Desde que o Conselho
Monetário Nacional (CMN) começou a reduzir paulatinamente as metas para a
inflação reapareceu a crença, equivocada, porém frequente, que a escolha de uma
meta mais baixa requereria que o desemprego permanecesse elevado. Há 50 anos se
sabe que não há uma troca permanente entre inflação e desemprego, mas restam exemplares
no Brasil que insistem em ignorar o óbvio.
Vejam, por exemplo,
este comentário de Nelson Marconi, um dos gurus de Ciro Gomes: “reduzir a meta de
inflação [para 2021] neste momento significa inviabilizar um aumento
significativo do nível de emprego, que possivelmente pressionaria moderadamente
a inflação. (…) Será mais uma justificativa para interromper o processo de
redução da taxa de juros”
É cristalino que
Marconi crê na troca persistente entre inflação e desemprego, como ocorria na
década de 60 até que Milton Friedman e Edmund Phelps, de forma
independente, corrigiram a questão.
A ideia por trás desta
relação parecia óbvia, pois com menor desemprego as demandas salariais aumentariam,
pressionando a inflação (e vice-versa).
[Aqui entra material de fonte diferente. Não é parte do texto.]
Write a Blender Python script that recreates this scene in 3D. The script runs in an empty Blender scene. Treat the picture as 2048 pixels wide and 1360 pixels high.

Contudo, como mostrado pelos dois
autores, havia ali uma confusão: partia-se do pressuposto que os trabalhadores
brigam por aumentos salariais sem levar em conta a inflação e podiam, portanto,
ser enganados persistentemente por uma inflação mais elevada, que reduziria o
valor real dos salários, induzindo empresas a aumentar o nível de emprego.
Caso, porém, os
trabalhadores se preocupem com o poder de compra do salário embutirão nas
demandas salariais a reposição por conta da inflação esperada ao longo do
período de vigência do salário acertado. À parte, portanto, o erro das
expectativas (não há previsão perfeita!), o poder de compra dos salários se
mantêm e, portanto, empresas não seriam induzidas sistematicamente a contratar
mais.
Posto de outra forma,
não haveria uma relação negativa permanente entre inflação e desemprego,
proposição que encontra um enorme apoio nos dados, bem como na experiência dos bancos centrais nos últimos 40
anos.
O corolário desta
conclusão é igualmente relevante: tentativas de reduzir o desemprego por meio
da aceleração da inflação podem até ter efeito por algum tempo; ao longo de
horizontes mais longos, porém, se tranformam apenas em inflação mais elevada,
sem ganhos permanentes de emprego, como mostra, aliás, a história recente do
país.
O papel da política
monetária nesse contexto fica claro: ela deve ser usada para manter a inflação
sob controle.
Todos os países que
adotam o regime de metas para a inflação (nada menos que 36 em abril de 2015, desmentindo Ciro
Gomes, para quem o regime só
existiria no Brasil) partem dessa visão.
Pode haver uma troca de
curto prazo, quando as expectativas de inflação se distanciam da meta,
indicando perda de credibilidade do banco central. A este respeito, todavia,
nota-se que, assim que o CMN anunciou as metas de inflação para 2019 e 2020, as
expectativas de inflação se ajustaram rapidamente àqueles objetivos, sugerindo
que mesmo no curto prazo não há razões para imaginar a necessidade de
desemprego alto para a convergência à meta.
No final da história,
faz sentido, sim, reduzir um pouco mais a meta para 2021, até para alinhá-la
aos países bem sucedidos da América
Latina, mas, se não dermos um jeito nas contas públicas até lá, a nova meta
será apenas uma curiosidade acadêmica.